I agree almost 100 %. Except for mystic theurge that is.
En 3E the mystic theurge was created because multiclassing cleric/wizard sucked.
In 5E they have fixed the multiclasss-problem, so just skip the mystic theurge and multiclass cleric/wizard instead.
 

I agree almost 100 %. Except for mystic theurge that is.
En 3E the mystic theurge was created because multiclassing cleric/wizard sucked.
In 5E they have fixed the multiclasss-problem, so just skip the mystic theurge and multiclass cleric/wizard instead.
I'm sorry, but if hybrids like the mystic theurge were supposed to work like that, then we wouldn't have gotten the Eldrtich Knight or Arcane Trickster subclasses - because that's all they are. Wizard - Fighter and Wizard - Rogue prestige classes turned into 5e subclasses. By your logic, you shouldn't need a subclass for these combinations - just go one level fighter/rogue, one level wizard, repeat.
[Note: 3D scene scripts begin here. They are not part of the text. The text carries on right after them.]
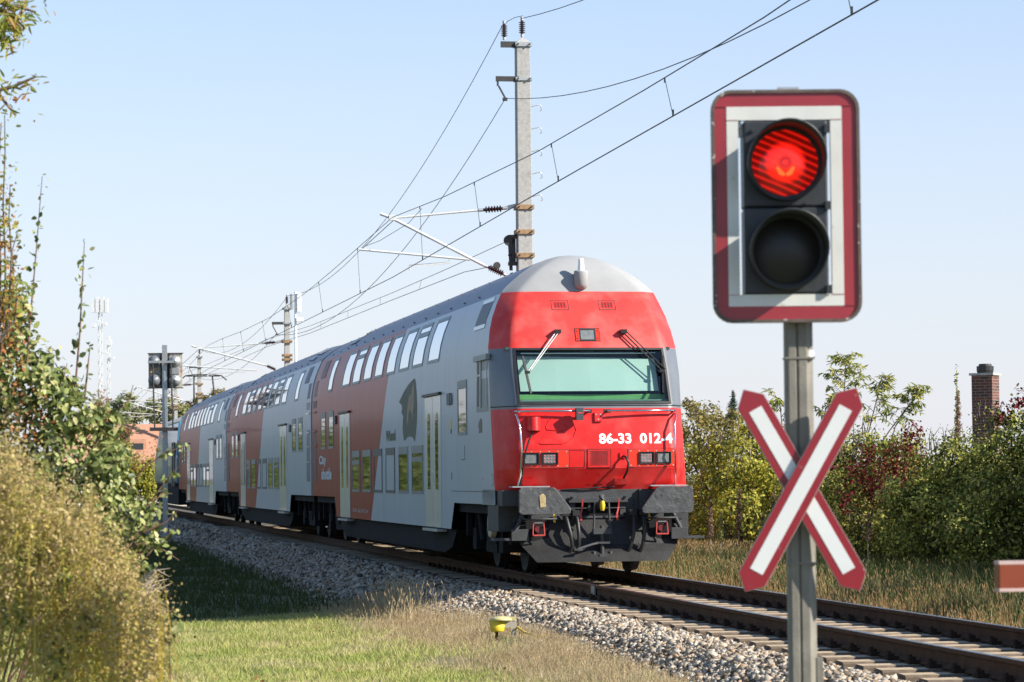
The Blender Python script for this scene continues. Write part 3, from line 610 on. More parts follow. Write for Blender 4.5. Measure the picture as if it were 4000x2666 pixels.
# ---- locomotive
loco = thing('locomotive','blue-grey electric locomotive at the far end with raised pantograph','locomotive',tr(80.9,0),TROT)
LG = mat('locomotive_grey',(.10,.21,.31),.35,var=.1,coat=.4); LB = mat('locomotive_blue',(.05,.20,.30),.35,var=.1,coat=.4)
m = MB(); prof = [(0.5,1.2),(.3,2.3),(1.4,3.75),(17.6,3.75),(18.7,2.3),(18.5,1.2)]; m.prism(prof, lambda a,b,d: (a,d*(1 if b<2.5 else .86),b), -1.45,1.45); m.build('body', LG, loco, bevel=.12)
m = MB(); m.box((1.6,-1.15,3.74),(17.4,1.15,3.95)); m.prism([(.28,2.36),(1.33,3.76),(1.45,3.76),(.42,2.36)], lambda a,b,d:(a-.02,d*(1 if b<3 else .88),b), -1.46,1.46); m.build('roof', LB, loco, bevel=.05)
m = MB(); m.prism([(.42,2.5),(1.05,3.4),(1.1,3.4),(.5,2.5)], lambda a,b,d:(a-.06,d,b), -1.15,1.15); m.build('windscreen', M['pane'], loco)
m = MB()
for s_ in (1.5,2.9): m.box((s_,1.42,1.1),(s_+.7,1.47,2.9))
m.build('cab_door', M['gasket'], loco)
m = MB(); m.box((.6,-1.35,.35),(18.4,1.35,1.2)); m.build('underframe', M['under'], loco)
pa = MB(); pz = 5.78; ps = 5.2
for t_ in (-.55,.55): pa.tube([(ps+1.7,t_*.6,4.25),(ps-.2,t_*.8,4.65),(ps+.6,t_*.7,5.7)],.035,6)
pa.tube([(ps+.5,-.98,5.55),(ps+.5,-.75,5.74),(ps+.5,-.4,pz),(ps+.5,.4,pz),(ps+.5,.75,5.74),(ps+.5,.98,5.55)],.03,6); pa.tube([(ps+.75,-.7,pz-.05),(ps+.75,.7,pz-.05)],.025,6); pa.box((ps+.8,-.5,4.1),(ps+2.4,.5,4.25))
for t_ in (-.45,.45): pa.tube([(ps+1.6,t_,3.9),(ps+1.6,t_,4.15)],.07,8)
pa.tube([(ps+1.2,-.55,4.3),(ps+1.2,.55,4.3)],.03,6); pa.build('pantograph', M['darksteel'], loco)

# ------------------------------------------------------------------ ground, path, ballast, track
def gz(s, t):
    """height of the ground at track coordinates"""
    s = np.asarray(s,float); t = np.asarray(t,float)
    far = np.interp(t,[0,1.5,2.3,3.0,4.5,6,14,60],[-.5,-.47,-.5,-.64,-.71,-.74,-.72,-.7]); near = np.interp(t,[0,1.5,2.2,3.0,4.5,6,14,60],[-.5,-.46,-.40,-.55,-.69,-.73,-.72,-.7])
    k = np.clip((s+8)/10,0,1); lf = near*(1-k)+far*k
    rg = np.interp(-t,[0,1.5,2.2,3.0,7,12,60],[-.5,-.47,-.38,-.40,-.34,-.3,-.3])
    return np.where(t>=0,lf,rg)
def P3(s, t, z):
    s = np.asarray(s,float); t = np.asarray(t,float); return np.stack([O.x+D.x*s+T.x*t, O.y+D.y*s+T.y*t, np.broadcast_to(z,s.shape)],-1)
gs = np.concatenate([[-3000,-400,-120],np.arange(-45,120,2.0),np.arange(120,400,20),[500,800,1500,3000,6000]])
gt = np.concatenate([[-4000,-1200,-300,-100,-50,-25],np.arange(-14,14.1,.5),[18,25,40,60,100,300,1200,4000]])
SS,TT = np.meshgrid(gs,gt,indexing='ij'); GZ = gz(SS,TT)+np.where(np.abs(TT)>3,.03*np.sin(SS*1.3+TT*2.1)+.02*np.sin(SS*.7-TT*3.3),0)
nr,nc = SS.shape; idx = np.arange(nr*nc).reshape(nr,nc); FQ = np.stack([idx[:-1,:-1],idx[:-1,1:],idx[1:,1:],idx[1:,:-1]],-1).reshape(-1,4)
gm = mat('grassy_soil',(.115,.125,.045),.95,var=.35,scale=1.5,bump=.3,bscale=12,spots=[((.21,.17,.095),.35,.48,.15,.8),((.06,.085,.025),1.1,.55,.1,.6)])
tag(np_mesh('ground', P3(SS,TT,GZ).reshape(-1,3), FQ, gm, smooth=True), kind='structure')
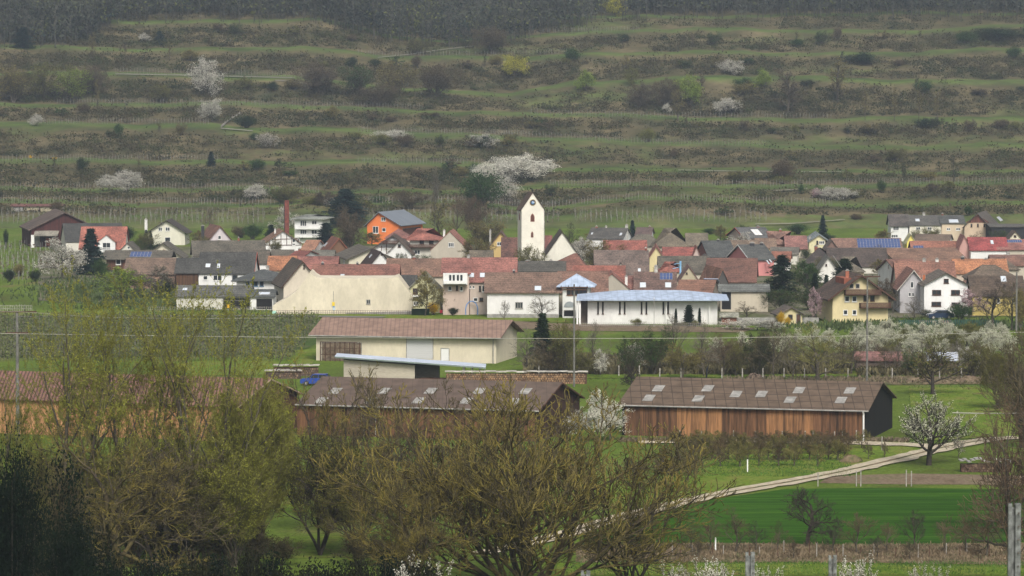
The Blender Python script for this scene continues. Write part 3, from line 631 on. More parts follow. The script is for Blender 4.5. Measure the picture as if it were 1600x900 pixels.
def dormer_full(h, *a, roofm=None, win=(0.5, .5), wall=None, ov=.25):
    d_, (xl, xr, y, zt, ze, zb, deep) = dormer(h, *a, wall=wall); mb = MB(); xm = (xl+xr)/2; k = (zt-ze)/(xm-xl)
    mb.prism([(xl-ov,y-ov,ze-ov*k),(xm,y-ov,zt),(xr+ov,y-ov,ze-ov*k),(xr+ov,y-ov,ze-ov*k+.14),(xm,y-ov,zt+.14),(xl-ov,y-ov,ze-ov*k+.14)], (0, deep+ov, 0)); part('dormer_roof', mb, [roofm or h.roofm], h.roof)
    w = (xr-xl)*.42; H = (ze-zb)*.62; mb = MB(); mb.box((xm-w/2, y-.04, zb+(ze-zb)*.28), (w,0,0), (0,.05,0), (0,0,H), 1); mb.box((xm-w/2-.08, y-.09, zb+(ze-zb)*.28), (.08,0,0), (0,.07,0), (0,0,H), 0); mb.box((xm+w/2, y-.09, zb+(ze-zb)*.28), (.08,0,0), (0,.07,0), (0,0,H), 0); mb.box((xm-.03, y-.09, zb+(ze-zb)*.28), (.06,0,0), (0,.045,0), (0,0,H), 0)
    part('window', mb, [WHITE, GLASS], h.o)
    return d_
# ---------------------------------------------------------------- village: colours
CR = (.62,.58,.45); WH = (.70,.70,.68); OW = (.58,.56,.49); BG = (.46,.42,.34); YE = (.60,.52,.29); PKW = (.50,.40,.34)
R_BR = (.17,.10,.075); R_RED = (.34,.10,.075); R_OR = (.42,.14,.07); R_DK = (.075,.068,.066); R_GB = (.13,.105,.085); R_PK = (.30,.115,.095); R_DB = (.09,.055,.05); R_OT = (.25,.12,.08)
G = 'houses of the village'
def hs(label, *a, **k): k.setdefault('group', G); return house(label, *a, **k)
# --- far left
h = hs('low cream shed with flat reddish roof alone on the slope far left', 18, 96, 97, 322.5, 320, 334, g='r', dep=6, wall=(.42,.38,.26), roof=(.2,.07,.06), ov=.4, name='shed', cat='shed', D=1012)
door(h, 'l', 28, 327, 14, 7, CONC); door(h, 'l', 62, 327, 2, 8, TRIM)
h = hs('large dark red wooden barn with brown roof far left on the edge of the vineyards', 14, 48, 152, 359, 333, 386, g='r', dep=24, wallm=woodmat((.085,.03,.026), (.04,.018,.016)), roof=(.135,.085,.07), ov=.6, name='barn', cat='barn', th=.25)
mb = MB(); y = h.D - 3; mb.box(P(52,369,y), (5.6,0,0), (0,3.4,1.0), (0,0,.15)); part('porch_roof', mb, [roofmat((.3,.25,.21))], h.o)
mb = MB(); q = P(51,385,y); mb.cbox((q.x, y+.3, -.1), .7, .7, 3.0); part('porch_pillar', mb, [WHITE], h.o)
door(h, 'r', 57, 377, 9, 16, CONC); door(h, 'r', 80, 378, 16, 12, mat('red_door', (.3,.07,.04), .8))
h = hs('house with white gable end and long dark roof behind the orange-red roof far left', 85, 103, 192, 378, 350, 394, g='l', dep=13, wall=OW, roof=R_DK, ov=.2)
h = hs('house with bright orange-red roof and white balcony dormer beside the dark spruce', 125, 193, 194, 388, 355, 404, g='r', dep=10, wall=OW, roof=(.42,.12,.085), chim=[(194, 373, 4)])
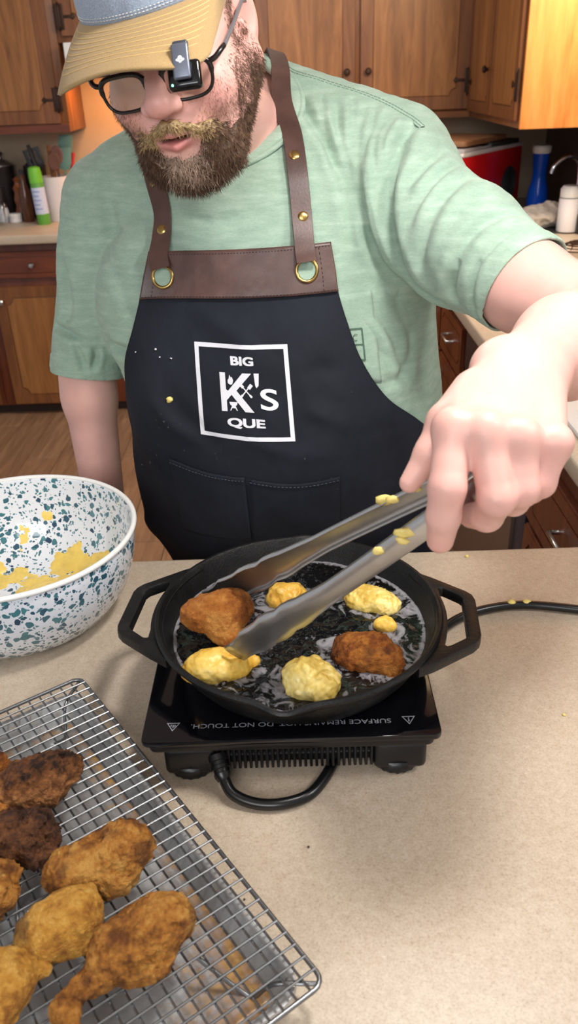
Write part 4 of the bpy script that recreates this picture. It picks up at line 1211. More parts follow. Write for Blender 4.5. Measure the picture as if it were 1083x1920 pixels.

5e multiclassing isn't designed to handle hybrid combinations very well. Not with how level progression and the tiers of play work. Especailly with non-caster characters - no stacking of extra attacks is a huge loss, and a (for example) Paladin 6/Fighter 5 will be distinctly weaker than their single class counterparts at the same character level - fighter would have third attack, paladin Improved Smite, a fighter / paladin gets nothing. Casters have a similiar issue - their level 3, 6, and 9 spell lists are huge jumps in power. A fireball cast as a level 9 spell is no match for a meteor swarm. A chromatic sphere cast as a level 6 spell has nothing on disintegrate. Even something as casting flaming sphere as a level 3 spell is embarrassing compared to casting a fireball, and that's just a 1 level difference.

There's some stuff you can do well with multiclass rules. Hybrid leveling? Not one of them.